Airships: Conquer the Skies
21 Mar 2015, 9:14 a.m.

Having separated out landships as a new kind of construction, it was time to start figuring out how to draw their wheels and legs.

In the case of wheels, this was relatively simple: modules can have a number of wheels attached, and the wheels automatically position themselves to rest on the ground. You can see this more or less working:

In the case of legs, things were more complicated. The basic idea I hit upon was this: each leg would move in turn, and its tip (foot) would describe a motion where it would first go straight up, then straight across, then straight down again, making a careful and mechanical step. A leg would be composed of two parts of equal length, with a joint at the "hip" and at the "knee". Calculating backwards from where the tip needed to be would yield the rotation of both parts.

The result - it walks:

This is the point at which a less experienced programmer would be liable to think that they're nearly done. Landships are a category of construction, they can move, and their wheels and limbs animate pretty much correctly. Well...
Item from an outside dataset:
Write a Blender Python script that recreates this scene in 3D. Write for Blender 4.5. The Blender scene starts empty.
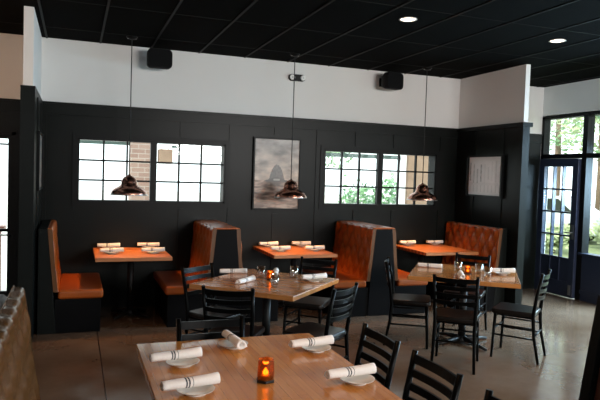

Turns out that all kinds of weird things happen as soon as the ground is not entirely flat. I know I am nowhere near done. Here is a partial list of everything I know I still need to do:

  • Decrease landships' collision wariness. They keep on thinking they're about to ram the ground and stop.
  • Decrease ground collision damage: minor bumps and scrapes are doing serious harm.
  • Put in real wheel graphics and rotate the wheels when they're in contact with the ground.
  • Put in real leg graphics.
  • Constrain leg joints to have a forwards- or backwards-facing knee.
  • Unify springs with legs/wheels so that landships are no longer mysteriously held aloft by invisible springs while their wheels or legs are off the ground.
  • Improve leg animation to take more time lifting the leg than putting it down, and accelerate/decelerate leg movements.
  • Position legs correctly during setup.
  • Stop moving legs when the ship isn't moving.
  • Correctly pick out new leg spots when moving backwards or being flipped.
  • Look for the most suitable leg spot within a certain distance of the optimal position.
  • Add translation values for all the new landship-related stuff.

And after all that, a naive programmer might think they're done. In reality, that's at best the halfway point. Dozens of additional smaller things will have cropped up. Still, I'm pleased: the basics have been pretty straightforward to put in, and landships is half of the new feature development for dev 7, so there's hope the next major version won't take all that long!